Needing a replacement screw, I headed back into town and found myself in a Maplins. Here I bought a bag of THESE (clicky), which have the correct thread and nut size (the JLF doesn’t come with nuts and, since one of mine was fucked from that guy drilling through the stripped screw, I needed at least one replacement - I actually ended up using these nuts instead anyway for all four screws, rather than fishing the remaining three gummy ones out of the stock housing).

http://images.maplin.co.uk/300/a22gf.jpg

These are not ideal, but they do work. Washer obviously not relevant.

I held one of these in a hobby vice and just hacksawed my way through so it was the correct length, filing off the end so it was neat. Worked a treat.

Note that the heads on these screws are not flat-sunken, like they should ideally be. I was worried this would be an issue when it came to reattaching the plate to the controller case. Happily this wasn’t a problem though due to the way the mounting plate sits 5mm or so beneath the top of the controller (ie. the top of the mounting plate doesn’t actually rest flat against the underside of the casing top plate).

In hindsight, opting for the mounting-plateless JLF-TP-8Y model is truely a pain in the arse though. :lol: Not that I had any choice, what with current stock levels and store accessibility.

Parts I ordered from Laugh arrived today. Sanwa JLF-TP-8Y-SK and Sanwa OBSF-30mm.

http://img22.imageshack.us/img22/4976/sv102208as6.jpg

http://img60.imageshack.us/img60/7554/sv102218nu0.jpg

Installing the buttons was cake, as for the JLF… like everyone else… I manage to unscrew 3 screws but the 4th one breaks in half lol…

Anyways… I put the SE fightstick mounting plate on the new sanwa JLF and tried to use the 3 screws but the screws was just too small for the sanwa JLF. I didn’t want to go out and buy new screws… so I look around my house and I end up finding these http://mystagedlife.com/wp-content/uploads/2008/03/light-switch.jpg

I can’t believe those screw from the wall lightswitch worked… I went around my house hunting for 4 and voila! hahahha post pics of my fightsticks soon!.

Yeah, but now you’ve got a bunch of loose lightswitch plates in your house . . :razzy:

New 5 Pin Harness

Im may or may not have to get a new 5 pin harness for my SE stick.

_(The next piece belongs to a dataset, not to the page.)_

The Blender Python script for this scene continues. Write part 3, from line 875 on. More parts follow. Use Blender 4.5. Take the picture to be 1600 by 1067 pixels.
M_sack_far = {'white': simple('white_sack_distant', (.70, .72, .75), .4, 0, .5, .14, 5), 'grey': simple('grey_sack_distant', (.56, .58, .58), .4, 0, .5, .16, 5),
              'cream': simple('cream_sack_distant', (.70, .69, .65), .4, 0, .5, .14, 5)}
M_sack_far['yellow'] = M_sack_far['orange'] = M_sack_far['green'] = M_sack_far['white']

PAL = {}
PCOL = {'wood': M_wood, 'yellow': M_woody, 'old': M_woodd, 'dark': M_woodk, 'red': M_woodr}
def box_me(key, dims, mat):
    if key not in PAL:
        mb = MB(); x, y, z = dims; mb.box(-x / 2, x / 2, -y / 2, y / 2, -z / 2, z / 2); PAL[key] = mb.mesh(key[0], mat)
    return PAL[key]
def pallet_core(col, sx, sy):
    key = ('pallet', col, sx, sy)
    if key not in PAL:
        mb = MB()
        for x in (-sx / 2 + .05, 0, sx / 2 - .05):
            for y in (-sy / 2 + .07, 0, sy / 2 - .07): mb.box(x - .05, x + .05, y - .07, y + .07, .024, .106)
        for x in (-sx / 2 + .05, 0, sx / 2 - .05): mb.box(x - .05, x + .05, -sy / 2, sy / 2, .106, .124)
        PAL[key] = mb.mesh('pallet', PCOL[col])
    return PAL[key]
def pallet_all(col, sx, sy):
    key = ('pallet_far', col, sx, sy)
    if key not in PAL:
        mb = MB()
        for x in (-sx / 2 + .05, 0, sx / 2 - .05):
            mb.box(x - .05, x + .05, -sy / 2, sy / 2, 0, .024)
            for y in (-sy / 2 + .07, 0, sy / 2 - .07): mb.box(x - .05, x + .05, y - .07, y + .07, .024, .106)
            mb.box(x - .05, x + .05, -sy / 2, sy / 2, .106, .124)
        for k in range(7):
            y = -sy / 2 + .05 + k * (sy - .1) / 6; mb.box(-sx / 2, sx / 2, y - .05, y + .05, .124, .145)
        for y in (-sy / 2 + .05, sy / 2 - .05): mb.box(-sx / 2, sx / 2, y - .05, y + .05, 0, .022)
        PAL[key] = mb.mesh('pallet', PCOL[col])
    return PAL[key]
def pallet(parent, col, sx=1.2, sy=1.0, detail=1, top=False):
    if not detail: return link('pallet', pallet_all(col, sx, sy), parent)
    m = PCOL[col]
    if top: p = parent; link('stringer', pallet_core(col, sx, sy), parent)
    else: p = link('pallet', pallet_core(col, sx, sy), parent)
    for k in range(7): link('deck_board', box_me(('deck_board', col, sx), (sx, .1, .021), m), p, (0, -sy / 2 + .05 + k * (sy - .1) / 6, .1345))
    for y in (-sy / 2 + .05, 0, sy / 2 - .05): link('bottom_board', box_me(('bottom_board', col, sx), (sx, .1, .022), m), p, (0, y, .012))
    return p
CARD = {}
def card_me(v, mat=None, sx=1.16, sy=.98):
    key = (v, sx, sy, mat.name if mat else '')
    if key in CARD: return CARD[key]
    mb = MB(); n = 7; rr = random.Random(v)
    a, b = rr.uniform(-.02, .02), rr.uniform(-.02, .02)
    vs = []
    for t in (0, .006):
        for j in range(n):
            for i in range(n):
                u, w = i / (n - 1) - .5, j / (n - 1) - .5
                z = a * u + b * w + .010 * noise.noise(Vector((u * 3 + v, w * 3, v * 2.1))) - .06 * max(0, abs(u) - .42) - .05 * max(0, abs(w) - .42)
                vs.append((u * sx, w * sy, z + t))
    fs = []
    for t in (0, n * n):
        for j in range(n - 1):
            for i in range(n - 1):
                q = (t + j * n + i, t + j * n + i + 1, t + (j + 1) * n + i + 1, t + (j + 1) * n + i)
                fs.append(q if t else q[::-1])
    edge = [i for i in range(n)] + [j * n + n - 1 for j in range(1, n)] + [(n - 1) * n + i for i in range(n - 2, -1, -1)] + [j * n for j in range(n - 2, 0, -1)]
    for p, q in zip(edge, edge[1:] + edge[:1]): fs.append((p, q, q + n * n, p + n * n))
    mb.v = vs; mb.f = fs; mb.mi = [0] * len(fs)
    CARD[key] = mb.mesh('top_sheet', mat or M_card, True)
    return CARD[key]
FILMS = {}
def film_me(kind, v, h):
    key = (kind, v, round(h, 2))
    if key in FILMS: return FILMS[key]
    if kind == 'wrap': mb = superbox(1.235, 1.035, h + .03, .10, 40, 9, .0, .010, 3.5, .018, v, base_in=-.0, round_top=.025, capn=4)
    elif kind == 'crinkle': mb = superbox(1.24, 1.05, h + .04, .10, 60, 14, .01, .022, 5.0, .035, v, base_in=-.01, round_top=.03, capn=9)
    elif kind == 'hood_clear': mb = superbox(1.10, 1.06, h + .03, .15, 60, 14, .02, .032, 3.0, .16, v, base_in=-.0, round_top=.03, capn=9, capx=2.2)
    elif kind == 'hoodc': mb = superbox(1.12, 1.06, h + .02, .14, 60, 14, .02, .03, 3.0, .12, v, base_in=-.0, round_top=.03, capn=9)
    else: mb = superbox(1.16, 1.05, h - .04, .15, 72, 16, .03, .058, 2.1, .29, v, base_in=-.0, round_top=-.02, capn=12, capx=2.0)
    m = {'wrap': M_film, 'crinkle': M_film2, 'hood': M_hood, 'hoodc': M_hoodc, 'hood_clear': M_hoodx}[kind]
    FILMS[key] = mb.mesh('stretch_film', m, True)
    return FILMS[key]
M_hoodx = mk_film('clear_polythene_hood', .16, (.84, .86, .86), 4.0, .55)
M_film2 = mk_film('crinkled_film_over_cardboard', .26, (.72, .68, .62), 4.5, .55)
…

It was super glued in pretty good and I had to use some elbow grease to take it out. Anyway, I’ve noticed that the harness has a connector for the stick, but the other en is just wires. How do you connect the other ends to the other connection (lets say worse case scenario the plastic connector is gone, although I still have it). Any help would be appreciated!!!

If you are talking about the wires that came with the new joystick, you don’t use those, you use the existing SE connector that you removed from the stock joystick. You remove it from the 5 pin connector on the stock stick, put in the new stick, then plug it back into the 5 pin connector on the new stick.

Unless I’m misunderstanding something here. .

Edit: If you mean you think you broke the SE’s connector and want to use the one that came with the joystick, then you would have to fit the bare end with a connector, solder those wires to the points they should connect to on the PCB, or fix the broke one. As long as you didn’t yank the connector out by the wires though, I would think it would be okay. . .

How do you screw in the sanwa jlf to the mounting plate?

Can I just super glue the two together or something?

Thank you…yesI think all I need to do is clean the glue off more from one of the connections. It was completely loaded with glue. I really cant test it on a JLF until I get a new one, so heres hoping!

Question, guys, will the Sanwa bat top work on an LS-32? LL’s website only mentions it working on Sanwa’s sticks. I’ve grown to love the ball top, but i kinda miss that American arcade feel of the bat. I wanna try it out. Thanks.

I just did this yesterday. You use the screws and nuts that came with the crappy SE stick. Look under the original (SE) stick and you should find the nuts to use with the machine screws that came with it. To find them, pull off the pcb board with the 4 microswitches (again, on the original stick). You will have to push the nuts out with a small flathead like an eyeglass screwdriver or similar because they are glued in. Once they pop out, push them into the sanwa plate (I used a larger philips head for this) and use the screws that came with the original stick. Then, place the mounting plate and screw it in.

Viola.

If anyone is in the NYC area, I found a store stocked with JLFs and Sanwa push-ins.

www.videogamesnewyork.com

http://revver.com/video/813854/video-games-new-york-tour/

It’s on 6th street just north of Houston.